6/15/2019
Women are one of the under represented demographics in amateur radio. This is evident in meetings, on the air, and at tests. Finding demographics such as number of males and females or their ages is hard because the FCC does not ask them in the application for a license.
One way to approximate them is to make a best guess based on the name. The US Census Bureau has a list of male and female names at https://www2.census.gov/topics/genealogy/1990surnames/. Each list contains the name, percentage with the name, cumulative total, and rank.
One thing that we notice is that there are some names that appear on both lists. Some are safe to assume a gender: James(3.318% of males and .01% of females) and Mary(2.629% of females and .009% of males). Others are harder to determine: Kris (.011% of males and .011% of females) and Sydney (.007% of males and .008% of females)

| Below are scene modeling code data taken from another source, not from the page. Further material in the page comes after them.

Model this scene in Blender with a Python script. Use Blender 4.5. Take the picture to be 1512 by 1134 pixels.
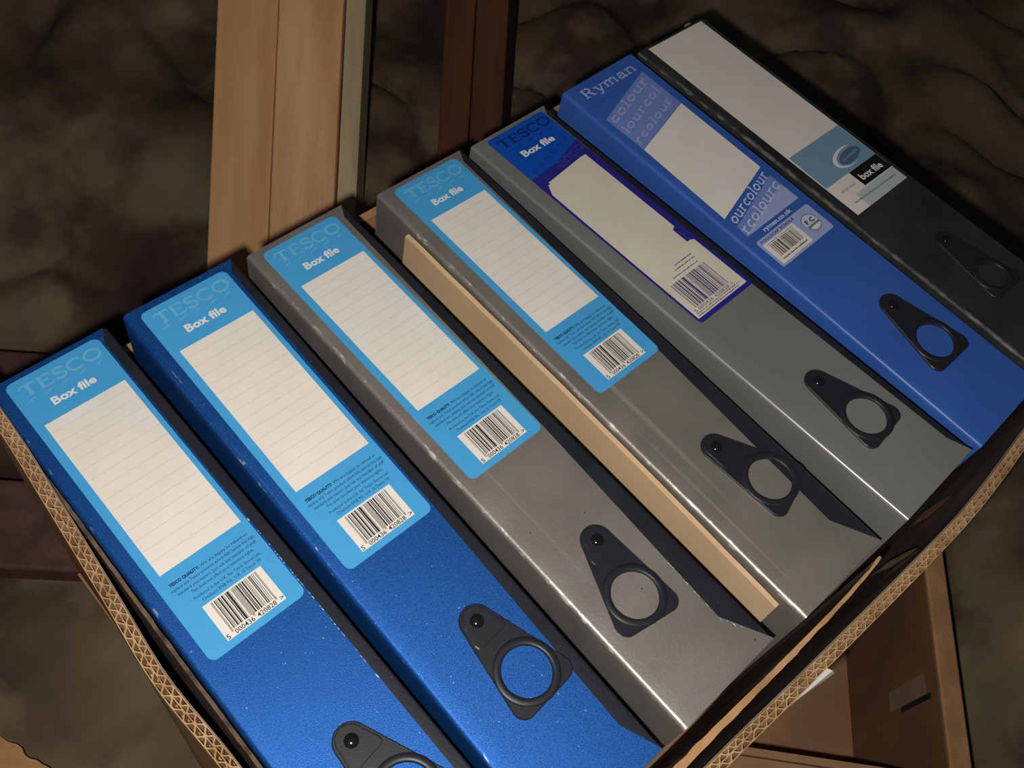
import bpy, bmesh, math, random
from mathutils import Vector, Matrix, noise

random.seed(7)
for _o in list(bpy.data.objects):
    bpy.data.objects.remove(_o)
SC = bpy.context.scene
COL = SC.collection

# ------------------------------------------------------------------ camera
CR = Vector((0.72761, -0.671354, 0.140951))      # image right
CD = Vector((-0.517963, -0.672384, -0.528786))   # image down
CF = Vector((0.449775, 0.311743, -0.83697))      # view direction
CP = Vector((-0.03782, -0.36, 0.48668))
cam_d = bpy.data.cameras.new('camera')
cam_d.sensor_width = 36.0
cam_d.lens = 35.03
cam_d.clip_start = 0.01
cam = bpy.data.objects.new('camera', cam_d)
COL.objects.link(cam)
m = Matrix((CR, -CD, -CF)).transposed().to_4x4()
m.translation = CP
cam.matrix_world = m
SC.camera = cam

# ------------------------------------------------------------------ world and light
world = bpy.data.worlds.new('loft_dark')
SC.world = world
world.use_nodes = True
bg = world.node_tree.nodes['Background']
bg.inputs[0].default_value = (0.62, 0.70, 0.85, 1)
bg.inputs[1].default_value = 0.03

# the phone's flash, a few centimetres below and left of the lens
fl_d = bpy.data.lights.new('phone_flash', 'POINT')
fl_d.energy = 11.5
fl_d.color = (1.0, 0.965, 0.92)
fl_d.shadow_soft_size = 0.006
fl = bpy.data.objects.new('phone_flash', fl_d)
COL.objects.link(fl)
fl.location = CP - CR * 0.022 + CD * 0.024 - CF * 0.004

SC.view_settings.view_transform = 'Standard'
SC.view_settings.look = 'None'
SC.view_settings.exposure = 0.0
SC.view_settings.gamma = 1.0
SC.view_settings.use_curve_mapping = False


# ------------------------------------------------------------------ helpers
def lin(r, g, b):
    f = lambda c: (c / 255 / 12.92) if c <= 10 else ((c / 255 + 0.055) / 1.055) ** 2.4
    return (f(r), f(g), f(b), 1.0)


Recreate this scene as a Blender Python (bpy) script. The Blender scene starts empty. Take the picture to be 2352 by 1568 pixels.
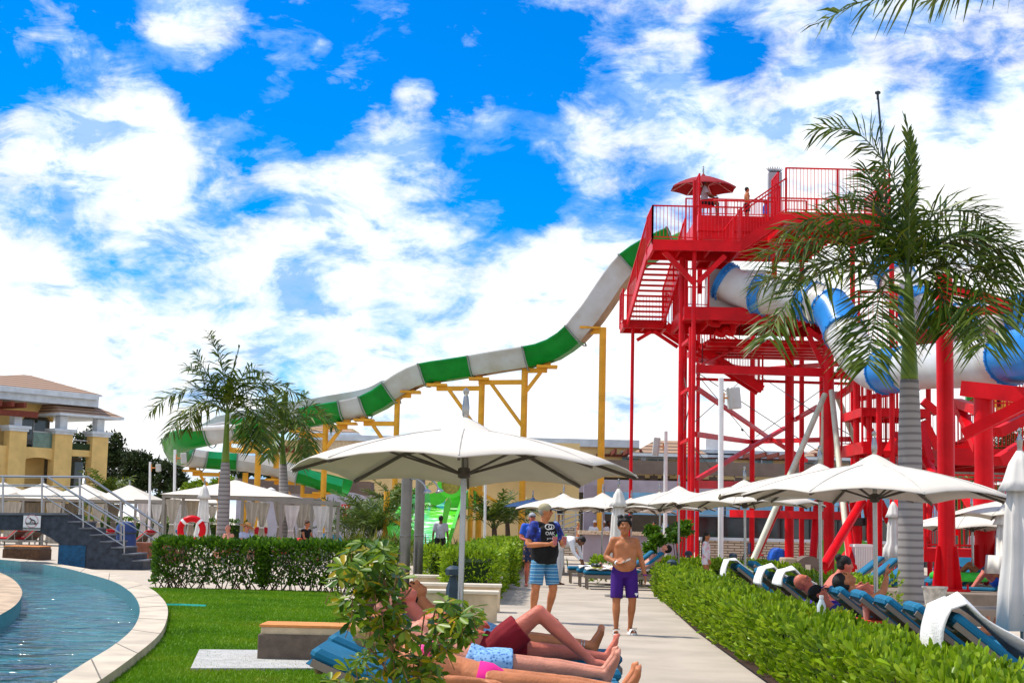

We can make a guess of the gender if the name has a much higher percentage of one gender than the other. Choosing 5x or 10x gives pretty good guesses for the gender.
Assigning a gender to all the names in the FCC database gives the following results:
Male | 634,491 | 78.32% |
Female | 102,067 | 12.60% |
Unknown | 73,574 | 9.08% |
810,132 |
We find that 9% of the names either aren't on either list or are less than our threshold to guess. We can throw out the unknown genders assuming that the proportions are about the same as the known genders. This gives the folowing results:
Male | 634,491 | 86.14% |
Female | 102,067 | 13.86% |
736,558 |
This results in 86.14% of hams being male and 13.86% of hams being female. These numbers are close to similar studies done such as one done by Ken Harker WM5R in 2005.